After all nine calls, write one paragraph per finalist:

  • What’s the consistent theme across their references?
  • What’s the consistent gap?
  • Which finalist’s hard-part story matches your situation most closely?
  • Where’s the bait-and-switch risk?

Most decisions sort themselves at this stage. The finalist whose references can’t quite name what was hard is usually the one to drop. The finalist whose references mention the same delivery person by name twice is usually the one to advance.

“They get up and running fast, the people they have are talented, they’re experienced. They’re people who understand how to sell to the types of customers that we deal with.”
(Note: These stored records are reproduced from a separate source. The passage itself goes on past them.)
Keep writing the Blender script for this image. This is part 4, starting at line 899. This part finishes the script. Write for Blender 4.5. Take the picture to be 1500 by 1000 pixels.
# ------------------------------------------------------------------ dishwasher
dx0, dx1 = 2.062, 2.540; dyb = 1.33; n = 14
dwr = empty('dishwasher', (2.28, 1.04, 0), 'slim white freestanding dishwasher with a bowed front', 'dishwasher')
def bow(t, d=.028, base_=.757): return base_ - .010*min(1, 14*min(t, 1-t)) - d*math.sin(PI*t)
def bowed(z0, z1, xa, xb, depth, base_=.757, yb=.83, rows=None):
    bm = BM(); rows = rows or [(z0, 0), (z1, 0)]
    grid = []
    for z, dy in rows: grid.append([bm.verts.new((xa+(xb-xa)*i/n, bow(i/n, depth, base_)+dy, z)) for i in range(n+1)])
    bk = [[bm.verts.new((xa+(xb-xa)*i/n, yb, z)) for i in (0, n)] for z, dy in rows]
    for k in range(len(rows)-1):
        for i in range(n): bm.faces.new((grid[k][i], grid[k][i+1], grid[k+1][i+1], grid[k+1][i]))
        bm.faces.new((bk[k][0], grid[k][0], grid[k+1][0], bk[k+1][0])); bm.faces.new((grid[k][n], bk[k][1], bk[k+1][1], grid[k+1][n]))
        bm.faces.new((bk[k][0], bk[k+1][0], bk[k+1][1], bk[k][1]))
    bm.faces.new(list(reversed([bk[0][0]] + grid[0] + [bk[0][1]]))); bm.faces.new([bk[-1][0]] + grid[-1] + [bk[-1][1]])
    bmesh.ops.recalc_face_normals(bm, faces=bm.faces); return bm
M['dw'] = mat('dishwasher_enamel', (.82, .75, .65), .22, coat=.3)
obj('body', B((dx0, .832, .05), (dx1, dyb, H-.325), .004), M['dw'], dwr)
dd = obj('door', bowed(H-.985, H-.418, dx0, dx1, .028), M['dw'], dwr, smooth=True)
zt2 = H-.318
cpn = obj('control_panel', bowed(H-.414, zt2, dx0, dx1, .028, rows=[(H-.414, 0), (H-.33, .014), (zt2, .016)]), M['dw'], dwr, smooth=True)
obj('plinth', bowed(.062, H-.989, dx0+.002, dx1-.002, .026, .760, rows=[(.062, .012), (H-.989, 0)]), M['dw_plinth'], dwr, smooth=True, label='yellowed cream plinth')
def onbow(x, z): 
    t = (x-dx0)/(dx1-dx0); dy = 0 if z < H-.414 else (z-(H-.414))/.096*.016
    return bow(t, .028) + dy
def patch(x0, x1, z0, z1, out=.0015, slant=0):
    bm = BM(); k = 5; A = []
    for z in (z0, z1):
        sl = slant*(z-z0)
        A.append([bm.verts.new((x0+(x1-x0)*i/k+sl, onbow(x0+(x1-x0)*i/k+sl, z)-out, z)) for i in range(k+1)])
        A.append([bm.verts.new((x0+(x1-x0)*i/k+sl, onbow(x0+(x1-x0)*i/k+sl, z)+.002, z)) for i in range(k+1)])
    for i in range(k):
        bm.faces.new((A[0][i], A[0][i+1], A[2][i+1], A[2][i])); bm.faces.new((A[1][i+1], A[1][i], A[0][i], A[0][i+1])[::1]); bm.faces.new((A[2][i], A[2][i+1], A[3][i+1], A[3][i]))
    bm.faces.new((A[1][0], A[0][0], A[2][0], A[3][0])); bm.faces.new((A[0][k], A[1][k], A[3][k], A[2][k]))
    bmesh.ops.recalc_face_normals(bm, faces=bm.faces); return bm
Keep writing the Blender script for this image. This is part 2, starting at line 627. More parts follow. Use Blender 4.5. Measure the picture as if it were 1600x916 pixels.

— Eric Flynn, CEO, Treehouse Interactive

For the broader evaluation framework, see How to Choose a Lead Generation Company. For the questions to ask the agency directly (different list, different purpose), see 12 questions every lead gen vendor hopes you don’t ask.

Frequently asked questions

How many references should I call per finalist?

Three. One curated (from the agency), two non-curated (LinkedIn or case studies). Fewer than three and you don’t see the pattern; more than three is diminishing returns.

Should I email the reference questions in advance?

No. Spontaneous answers are more useful than rehearsed ones. The exception: if you’re asking for very specific data (like “what was your meeting acceptance rate?”), give them 24 hours to look it up.

What if the agency only provides one reference?

That’s an answer. Real agencies have at least three clients willing to take a 25-minute call. If they can only produce one, the issue is upstream — find your own non-curated references and weight them more heavily.

Can I record the calls?

Ask. Most references will say yes. Record what they say verbatim — your memory of the call will compress the most useful nuances within 48 hours.

What if the references contradict each other?

That’s the most useful outcome. Three references saying the same thing tells you the surface story. Three references saying different things tells you what the engagement actually feels like. Compare the two non-curated references to the curated one — usually the daylight is in that comparison.